I also want to track the tests that have failed most recently/frequently and have them run first. Being manual tests that will make a big difference. Is there already something to do that?
Yes, that's what I've used. I'll put the code (such that there is) on GitHub today.
>
> On 18 Feb 2011, at 22:23, Rob Hunter wrote:
>
>> On 18/02/2011, at 1:53 PM, Simon Harris <haruki...@mac.com> wrote:
>>> What I've done is to effectively create a Manual step runner that asks if the step succeeded or failed
>> Are you saying you've built support mixing automated and non-automated steps in a single scenario, where the manual results still show up in reports?
>>
>> I've been interested in such a feature for a while. I expected to implement it on a per-step basis, something like:
>>
>> Then /^the printed output should be readable$/ do
>> human_assert 'Check the printer. The output should be free of "missing font" squares.'
>> end
>
> There is already #ask which does exactly this.

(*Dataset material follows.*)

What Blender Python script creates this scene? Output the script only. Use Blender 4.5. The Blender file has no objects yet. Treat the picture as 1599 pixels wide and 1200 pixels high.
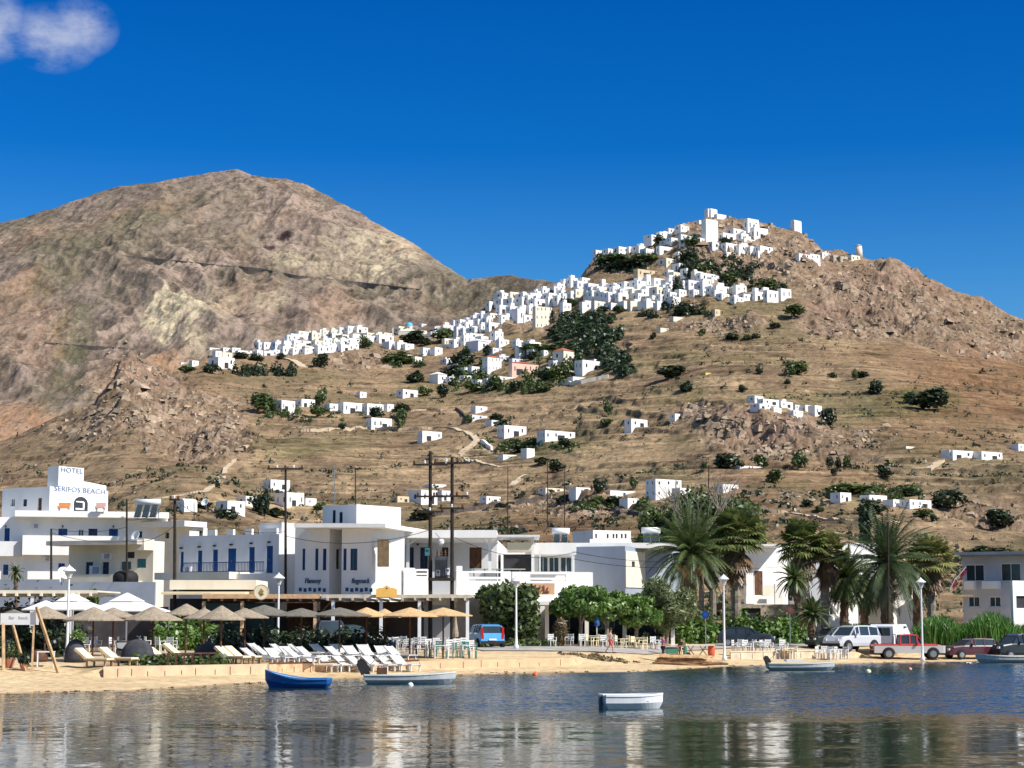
import bpy, math, random
import numpy as np
R = math.radians
sc = bpy.context.scene
col = sc.collection
rnd = random.Random(7)

# ---------------------------------------------------------------- camera, world, sun, exposure
F = 2984.0                       # focal length in pixels of the 1599 px wide photograph
EYE = 3.0                        # eye height above the water
PITCH = math.atan(364.0 / F)
cam_d = bpy.data.cameras.new('camera')
cam = bpy.data.objects.new('camera', cam_d)
col.objects.link(cam)
cam.location = (0, 0, EYE)
cam.rotation_euler = (R(90) + PITCH, 0, 0)
cam_d.sensor_width = 36.0
cam_d.lens = 36.0 * F / 1599.0
cam_d.clip_start = 0.5
cam_d.clip_end = 20000
sc.camera = cam
sc.view_settings.view_transform = 'Standard'
sc.view_settings.look = 'None'
sc.view_settings.exposure = 0.40
sc.view_settings.gamma = 1.0

SUN_DIR = np.array((0.88, -0.475, 0.0)); SUN_DIR /= np.linalg.norm(SUN_DIR)
SUN_EL = R(43)
sun_d = bpy.data.lights.new('sun', 'SUN')
sun_d.energy = 4.7
sun_d.angle = R(0.53)
sun_d.color = (1.0, 0.95, 0.87)
sun = bpy.data.objects.new('sun', sun_d)
col.objects.link(sun)
_sd = (SUN_DIR[0] * math.cos(SUN_EL), SUN_DIR[1] * math.cos(SUN_EL), math.sin(SUN_EL))
from mathutils import Vector, Matrix
sun.rotation_euler = Vector(_sd).to_track_quat('Z', 'Y').to_euler()
sun.location = (200, -60, 300)

world = bpy.data.worlds.new('World')
sc.world = world
world.use_nodes = True
nt = world.node_tree
nt.nodes.clear()
def N(tree, typ, **kw):
    n = tree.nodes.new(typ)
    for k, v in kw.items():
        if k.startswith('in_'):
            n.inputs[int(k[3:])].default_value = v
        else:
            setattr(n, k, v)
    return n
def L(tree, a, b):
    tree.links.new(a, b)
def ramp(tree, fac, stops, interp='LINEAR'):
    n = tree.nodes.new('ShaderNodeValToRGB')
    n.color_ramp.interpolation = interp
    e = n.color_ramp.elements
    while len(e) < len(stops):
        e.new(0.5)
    for el, (p, c) in zip(e, stops):
        el.position = p
        el.color = (c[0], c[1], c[2], 1) if hasattr(c, '__len__') else (c, c, c, 1)
    if fac is not None:
        tree.links.new(fac, n.inputs[0])
    return n
sky = N(nt, 'ShaderNodeTexSky', sky_type='NISHITA')
sky.sun_disc = False
sky.sun_elevation = SUN_EL
sky.sun_rotation = math.atan2(SUN_DIR[0], SUN_DIR[1])
sky.altitude = 0
sky.air_density = 1.0
sky.dust_density = 0.3
sky.ozone_density = 3.0
tc = N(nt, 'ShaderNodeTexCoord')
sep = N(nt, 'ShaderNodeSeparateXYZ')
L(nt, tc.outputs['Generated'], sep.inputs[0])
# the low northern sky is a deep, saturated blue; above the view it is warmed and brightened to fill shade
tint = ramp(nt, sep.outputs[2], [(0.0, (0.32, 0.51, 0.70)), (0.13, (0.255, 0.55, 0.775)), (0.18, (0.125, 0.45, 0.76)), (0.24, (0.015, 0.32, 0.71)), (0.33, (0.0, 0.265, 0.68)), (0.55, (1.2, 1.0, 0.80))])
mul = N(nt, 'ShaderNodeMix', data_type='RGBA', blend_type='MULTIPLY')
mul.inputs[0].default_value = 1.0
L(nt, sky.outputs[0], mul.inputs[6]); L(nt, tint.outputs[0], mul.inputs[7])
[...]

Really? I thought Twist was currently unique in mixing manual and automated steps. Very glad to know I'm wrong :-) I'm going to start using the *heck* out of that feature!
But #ask doesn't fail it just, you know, asks and returns the answer.
To fail a step definition, you just raise an exception. So check what came back from #ask, and raise an exception if you don't like it. For example:
raise("FAIL") unless ask("Did it work?") == "yes"
Or better, using an rspec assertion:
ask("Did it work?").should == "yes"
Indeed, this last example is what I am doing. I just wanted Rob to know that #ask didn't replace the need for assertion -- which he had encapsulated in one call in his original example.